DO THIS >> Each record that follows should be repeated exactly, minus any images.

INFORMATION PROVIDED >>
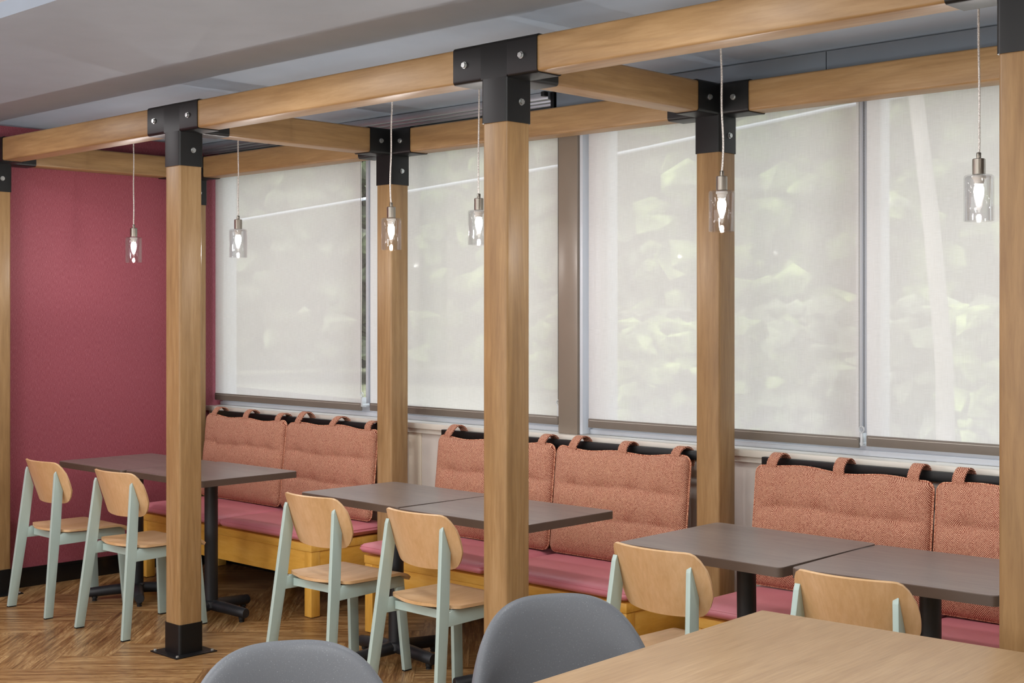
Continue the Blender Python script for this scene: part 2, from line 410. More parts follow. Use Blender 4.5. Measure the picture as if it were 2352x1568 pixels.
def bolt(par, loc, axis, s=.0105):
    bm = bmesh.new(); seg = 6; L = .010
    def disc(r, h, n):
        out = []
        for k in range(n):
            a = 2 * math.pi * k / n + .3; p = (r * math.cos(a), r * math.sin(a))
            out.append(bm.verts.new((p[0], -h, p[1]) if axis == '-y' else (h, p[0], p[1])))
        return out
    for r, h0, h1, n in ((s * 1.25, 0, .0025, 20), (s, .0025, L, 6)):
        a, b = disc(r, h0, n), disc(r, h1, n); bm.faces.new(b); bm.faces.new(a)
        for k in range(n): bm.faces.new((a[k], a[(k + 1) % n], b[(k + 1) % n], b[k]))
    for v in bm.verts: v.co += Vector(loc) - Vector((-1.0, .7, 0))
    return obj('bolt', bm, MAT['bolt'], par, smooth=False)
def bracket(x, y, arms):
    bm = bmesh.new()
    yy0, yy1, zz0, zz1, q = y - t, y + S + t, ZB, ZT + t, .012
    prof = [(yy0, zz0), (yy1, zz0)] + [(yy1 - q + q * math.cos(R(a)), zz1 - q + q * math.sin(R(a))) for a in (0, 30, 60, 90)] + [(yy0 + q - q * math.sin(R(a)), zz1 - q + q * math.cos(R(a))) for a in (0, 30, 60, 90)]
    prism(bm, prof, x - t, x + S + t)
    if '-x' in arms: sleeve(bm, 'x', x - AL, x - t, y, y + S, ZB, ZT)
    if '+x' in arms: sleeve(bm, 'x', x + S + t, x + S + AL, y, y + S, ZB, ZT)
    if '-y' in arms: sleeve(bm, 'y', y - AL, y - t, x, x + S, ZB, ZT)
    if '+y' in arms: sleeve(bm, 'y', y + S + t, y + S + AL, x, x + S, ZB, ZT)
    sleeve(bm, 'z', 2.355, ZB, x, x + S, y, y + S)
    o = P('bracket', bm, MAT['steel_black'], ang=25)
    zc = (ZB + ZT) / 2
    if '-x' in arms: bolt(o, (x - .092, y - t, zc), '-y')
    if '+x' in arms: bolt(o, (x + S + .078, y - t, zc), '-y')
    if '+y' in arms: bolt(o, (x + S + t, y + S + .078, zc), '+x')
    if '-y' in arms: bolt(o, (x + S + t, y - .078, zc), '+x')
    bolt(o, (x + S + t, y + .072, 2.432), '+x')
    return o
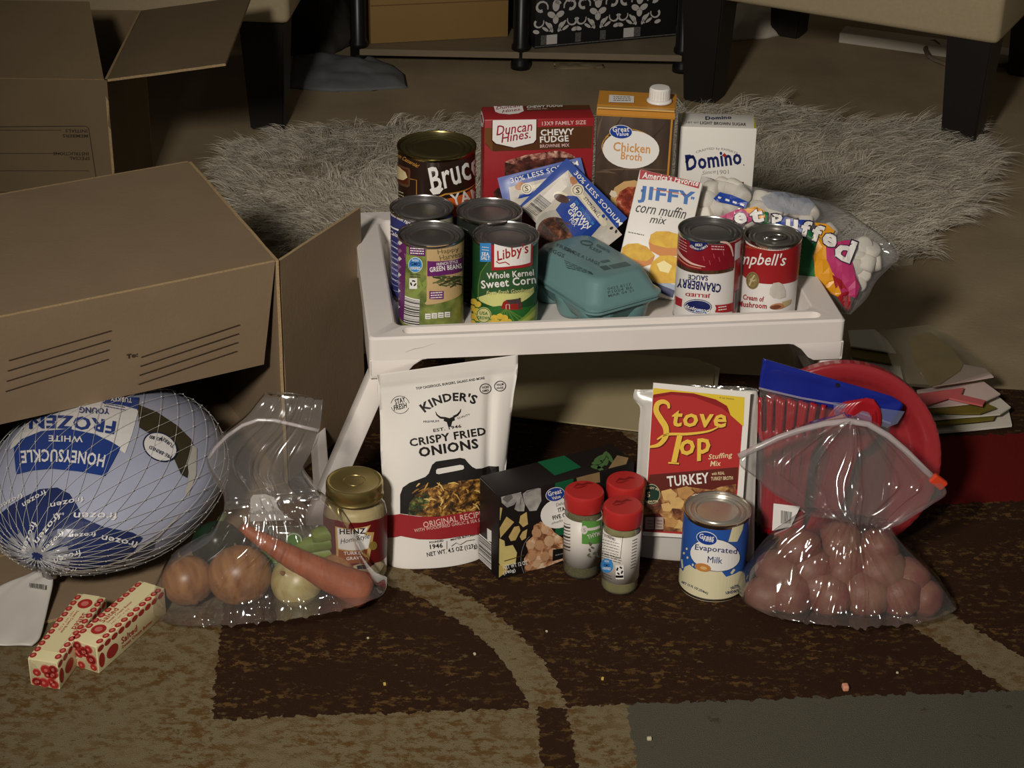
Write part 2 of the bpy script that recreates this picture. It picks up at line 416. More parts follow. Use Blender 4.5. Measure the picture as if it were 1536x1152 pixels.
    # bottom right: tan block then slate field
    blk = half(g(862, 1152), g(850, 1060)); blk2 = half(g(950, 1152), g(938, 1060))
    c = over(c, mul(low, inv(half(g(868, 1152), g(850, 1060)))), tanc)
    gry = over(GRY, noise_mask(40, .66, 1, 1, 5, 6.3), lin((72, 66, 50)))
    c = over(c, mul(low, inv(half(g(955, 1152), g(940, 1060)))), gry)
    # red bar towards the right back
    redm = mul(half(g(1545, 775), g(1180, 790)), half(g(1180, 640), g(1545, 610))) if False else mul(half(g(1250, 760), g(1536, 752)), half(g(1536, 650), g(1250, 660)), half(g(1330, 600), g(1330, 800)))
    c = over(c, redm, RD)
    L.new(c, bs.inputs['Base Color'])
    nb = N.new('ShaderNodeTexNoise'); nb.inputs['Scale'].default_value = 900; nb.inputs['Detail'].default_value = 4; L.new(geo.outputs['Position'], nb.inputs['Vector'])
    bp = N.new('ShaderNodeBump'); bp.inputs['Strength'].default_value = .7; bp.inputs['Distance'].default_value = .003
    L.new(nb.outputs['Fac'], bp.inputs['Height']); L.new(bp.outputs[0], bs.inputs['Normal'])
    return m
e0, e1 = G(1100, 561), G(1536, 585)
ed = (e1 - e0).normalized(); en = Vector((-ed.y, ed.x, 0))
rp = [e0 - ed * 1.15, e0 + ed * 1.0]
rugP = [rp[0] - en * 1.35, rp[1] - en * 1.35, rp[1], rp[0]]
o = quad_slab('area_rug', rugP, -.006, 0, rug_material())
tag(o, 'dark brown patterned area rug with tan stripes and slate block under the groceries', 'rug')
# ------------------------------------------------------------------ white bed tray
TO = Vector((-.161, 1.9197, 0)); TA = math.radians(7.6)
TU = Vector((math.cos(TA), math.sin(TA), 0)); TV = Vector((-math.sin(TA), math.cos(TA), 0))
TL, TD, ZR, ZF = .549, .363, .250, .223
def T(s, t, z): return TO + TU * s + TV * t + Vector((0, 0, z))
m_tray = M('white_tray_plastic', (232, 225, 219), .38, spec=.45, var=.05, vscale=14, bump=.03, bscale=500)
tray = thing('bed_tray', T(TL / 2, TD / 2, 0), 'white plastic bed tray with splayed legs carrying cans and boxes', 'tray')
TC = Vector(tray.location)
def rrect(inset, rad, n=6):
    x0, y0, x1, y1 = inset, inset, TL - inset, TD - inset; P = []
    for cx, cy, a0 in ((x1 - rad, y0 + rad, -90), (x1 - rad, y1 - rad, 0), (x0 + rad, y1 - rad, 90), (x0 + rad, y0 + rad, 180)):
        for i in range(n + 1):
            a = math.radians(a0 + 90 * i / n); P.append((cx + rad * math.cos(a), cy + rad * math.sin(a)))
    return P
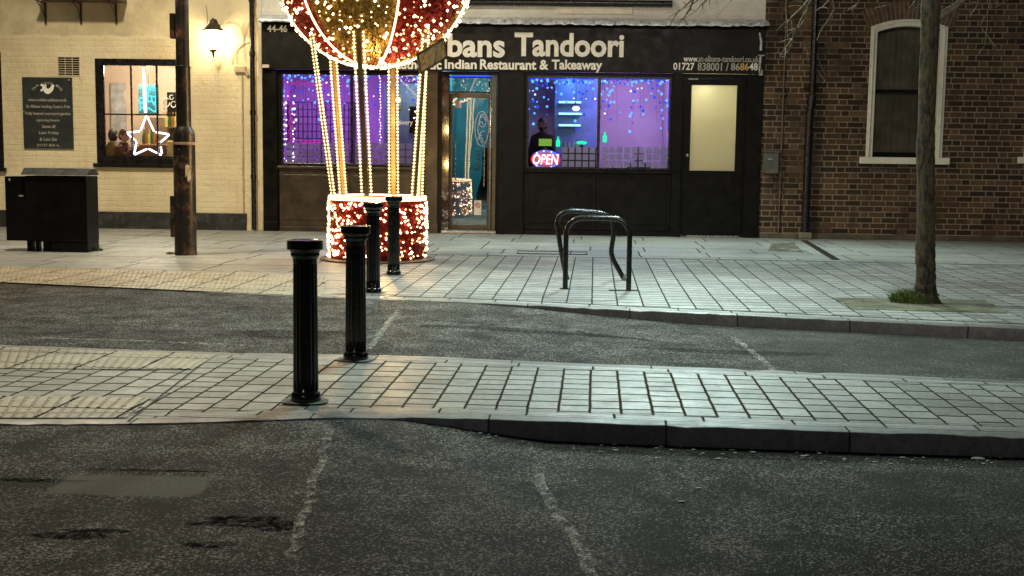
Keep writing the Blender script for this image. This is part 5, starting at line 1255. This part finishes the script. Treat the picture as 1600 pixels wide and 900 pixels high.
for i in range(9):
    px = 222+i*4.2 if i < 5 else 258+(i-5)*5; z = F(240, 226, 2.45).z+.003 if i < 5 else F(256, 200, 2.5).z+.022
    x = F(px, 215, 2.5).x; b_ = thing('bottle', ['dark green wine bottle', 'amber spirit bottle', 'pale yellow bottle'][i % 3]+' on the pub back bar', 'bottle', (x, DW+2.62, z), 'bottles on the pub back bar')
    MB().lathe([(.038, 0), (.04, .02), (.04, .17), (.014, .22), (.014, .29)], (x, DW+2.62, z), 12).build('bottle_glass', paint(['green_bottle', 'amber_bottle', 'straw_bottle'][i % 3], [(.02, .07, .02), (.22, .09, .02), (.40, .36, .12)][i % 3], .15), b_, smooth=True, auto=40)
    b_['label'] = ['dark green wine bottle', 'amber spirit bottle', 'pale yellow bottle'][i % 3]+', '+['first', 'second', 'third', 'fourth', 'fifth'][i if i < 5 else i-5]+' from the left '+('on the bar top behind the star' if i < 5 else 'on the shelf below the chalkboard')
tb = thing('sofa', 'low brown leather bench seat behind the star light', 'bench', (F(240, 250, 1.2).x, DW+1.3, 0))
MB().box(F(206, 240, 1.1).x, F(296, 240, 1.1).x, DW+1.30, DW+1.45, .02, F(240, 225, 1.2).z).build('backrest', paint('brown_leather', (.17, .085, .045), .45, .2, 4, .2, 20), tb, bevel=.03); MB().box(F(206, 240, 1.1).x, F(296, 240, 1.1).x, DW+.85, DW+1.297, .02, .48).build('seat', paint('brown_leather_seat', (.15, .075, .04), .45, .2, 4, .2, 20), tb, bevel=.03)
q = FR(255, 219, 272, 228, 1.0); tag(MB().box(q[0], q[1], DW+1.18, DW+1.28, F(262, 229, 1.2).z-.28, F(262, 219, 1.2).z-.01).build('cushion', paint('yellow_cushion', (.62, .55, .25), .8), None, bevel=.03, origin=(q[0], DW+1.2, q[2])), 'pale yellow cushion leaning on the brown bench in the pub', 'cushion')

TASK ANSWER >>
Continue the Blender Python script for this scene: part 2, from line 410. More parts follow. Use Blender 4.5. Measure the picture as if it were 2352x1568 pixels.
def bolt(par, loc, axis, s=.0105):
    bm = bmesh.new(); seg = 6; L = .010
    def disc(r, h, n):
        out = []
        for k in range(n):
            a = 2 * math.pi * k / n + .3; p = (r * math.cos(a), r * math.sin(a))
            out.append(bm.verts.new((p[0], -h, p[1]) if axis == '-y' else (h, p[0], p[1])))
        return out
    for r, h0, h1, n in ((s * 1.25, 0, .0025, 20), (s, .0025, L, 6)):
        a, b = disc(r, h0, n), disc(r, h1, n); bm.faces.new(b); bm.faces.new(a)
        for k in range(n): bm.faces.new((a[k], a[(k + 1) % n], b[(k + 1) % n], b[k]))
    for v in bm.verts: v.co += Vector(loc) - Vector((-1.0, .7, 0))
    return obj('bolt', bm, MAT['bolt'], par, smooth=False)
def bracket(x, y, arms):
    bm = bmesh.new()
    yy0, yy1, zz0, zz1, q = y - t, y + S + t, ZB, ZT + t, .012
    prof = [(yy0, zz0), (yy1, zz0)] + [(yy1 - q + q * math.cos(R(a)), zz1 - q + q * math.sin(R(a))) for a in (0, 30, 60, 90)] + [(yy0 + q - q * math.sin(R(a)), zz1 - q + q * math.cos(R(a))) for a in (0, 30, 60, 90)]
    prism(bm, prof, x - t, x + S + t)
    if '-x' in arms: sleeve(bm, 'x', x - AL, x - t, y, y + S, ZB, ZT)
    if '+x' in arms: sleeve(bm, 'x', x + S + t, x + S + AL, y, y + S, ZB, ZT)
    if '-y' in arms: sleeve(bm, 'y', y - AL, y - t, x, x + S, ZB, ZT)
    if '+y' in arms: sleeve(bm, 'y', y + S + t, y + S + AL, x, x + S, ZB, ZT)
    sleeve(bm, 'z', 2.355, ZB, x, x + S, y, y + S)
    o = P('bracket', bm, MAT['steel_black'], ang=25)
    zc = (ZB + ZT) / 2
    if '-x' in arms: bolt(o, (x - .092, y - t, zc), '-y')
    if '+x' in arms: bolt(o, (x + S + .078, y - t, zc), '-y')
    if '+y' in arms: bolt(o, (x + S + t, y + S + .078, zc), '+x')
    if '-y' in arms: bolt(o, (x + S + t, y - .078, zc), '+x')
    bolt(o, (x + S + t, y + .072, 2.432), '+x')
    return o
Write part 2 of the bpy script that recreates this picture. It picks up at line 416. More parts follow. Use Blender 4.5. Measure the picture as if it were 1536x1152 pixels.
    # bottom right: tan block then slate field
    blk = half(g(862, 1152), g(850, 1060)); blk2 = half(g(950, 1152), g(938, 1060))
    c = over(c, mul(low, inv(half(g(868, 1152), g(850, 1060)))), tanc)
    gry = over(GRY, noise_mask(40, .66, 1, 1, 5, 6.3), lin((72, 66, 50)))
    c = over(c, mul(low, inv(half(g(955, 1152), g(940, 1060)))), gry)
    # red bar towards the right back
    redm = mul(half(g(1545, 775), g(1180, 790)), half(g(1180, 640), g(1545, 610))) if False else mul(half(g(1250, 760), g(1536, 752)), half(g(1536, 650), g(1250, 660)), half(g(1330, 600), g(1330, 800)))
    c = over(c, redm, RD)
    L.new(c, bs.inputs['Base Color'])
    nb = N.new('ShaderNodeTexNoise'); nb.inputs['Scale'].default_value = 900; nb.inputs['Detail'].default_value = 4; L.new(geo.outputs['Position'], nb.inputs['Vector'])
    bp = N.new('ShaderNodeBump'); bp.inputs['Strength'].default_value = .7; bp.inputs['Distance'].default_value = .003
    L.new(nb.outputs['Fac'], bp.inputs['Height']); L.new(bp.outputs[0], bs.inputs['Normal'])
    return m
e0, e1 = G(1100, 561), G(1536, 585)
ed = (e1 - e0).normalized(); en = Vector((-ed.y, ed.x, 0))
rp = [e0 - ed * 1.15, e0 + ed * 1.0]
rugP = [rp[0] - en * 1.35, rp[1] - en * 1.35, rp[1], rp[0]]
o = quad_slab('area_rug', rugP, -.006, 0, rug_material())
tag(o, 'dark brown patterned area rug with tan stripes and slate block under the groceries', 'rug')
# ------------------------------------------------------------------ white bed tray
TO = Vector((-.161, 1.9197, 0)); TA = math.radians(7.6)
TU = Vector((math.cos(TA), math.sin(TA), 0)); TV = Vector((-math.sin(TA), math.cos(TA), 0))
TL, TD, ZR, ZF = .549, .363, .250, .223
def T(s, t, z): return TO + TU * s + TV * t + Vector((0, 0, z))
m_tray = M('white_tray_plastic', (232, 225, 219), .38, spec=.45, var=.05, vscale=14, bump=.03, bscale=500)
tray = thing('bed_tray', T(TL / 2, TD / 2, 0), 'white plastic bed tray with splayed legs carrying cans and boxes', 'tray')
TC = Vector(tray.location)
def rrect(inset, rad, n=6):
    x0, y0, x1, y1 = inset, inset, TL - inset, TD - inset; P = []
    for cx, cy, a0 in ((x1 - rad, y0 + rad, -90), (x1 - rad, y1 - rad, 0), (x0 + rad, y1 - rad, 90), (x0 + rad, y0 + rad, 180)):
        for i in range(n + 1):
            a = math.radians(a0 + 90 * i / n); P.append((cx + rad * math.cos(a), cy + rad * math.sin(a)))
    return P
Keep writing the Blender script for this image. This is part 5, starting at line 1255. This part finishes the script. Treat the picture as 1600 pixels wide and 900 pixels high.
for i in range(9):
    px = 222+i*4.2 if i < 5 else 258+(i-5)*5; z = F(240, 226, 2.45).z+.003 if i < 5 else F(256, 200, 2.5).z+.022
    x = F(px, 215, 2.5).x; b_ = thing('bottle', ['dark green wine bottle', 'amber spirit bottle', 'pale yellow bottle'][i % 3]+' on the pub back bar', 'bottle', (x, DW+2.62, z), 'bottles on the pub back bar')
    MB().lathe([(.038, 0), (.04, .02), (.04, .17), (.014, .22), (.014, .29)], (x, DW+2.62, z), 12).build('bottle_glass', paint(['green_bottle', 'amber_bottle', 'straw_bottle'][i % 3], [(.02, .07, .02), (.22, .09, .02), (.40, .36, .12)][i % 3], .15), b_, smooth=True, auto=40)
    b_['label'] = ['dark green wine bottle', 'amber spirit bottle', 'pale yellow bottle'][i % 3]+', '+['first', 'second', 'third', 'fourth', 'fifth'][i if i < 5 else i-5]+' from the left '+('on the bar top behind the star' if i < 5 else 'on the shelf below the chalkboard')
tb = thing('sofa', 'low brown leather bench seat behind the star light', 'bench', (F(240, 250, 1.2).x, DW+1.3, 0))
MB().box(F(206, 240, 1.1).x, F(296, 240, 1.1).x, DW+1.30, DW+1.45, .02, F(240, 225, 1.2).z).build('backrest', paint('brown_leather', (.17, .085, .045), .45, .2, 4, .2, 20), tb, bevel=.03); MB().box(F(206, 240, 1.1).x, F(296, 240, 1.1).x, DW+.85, DW+1.297, .02, .48).build('seat', paint('brown_leather_seat', (.15, .075, .04), .45, .2, 4, .2, 20), tb, bevel=.03)
q = FR(255, 219, 272, 228, 1.0); tag(MB().box(q[0], q[1], DW+1.18, DW+1.28, F(262, 229, 1.2).z-.28, F(262, 219, 1.2).z-.01).build('cushion', paint('yellow_cushion', (.62, .55, .25), .8), None, bevel=.03, origin=(q[0], DW+1.2, q[2])), 'pale yellow cushion leaning on the brown bench in the pub', 'cushion')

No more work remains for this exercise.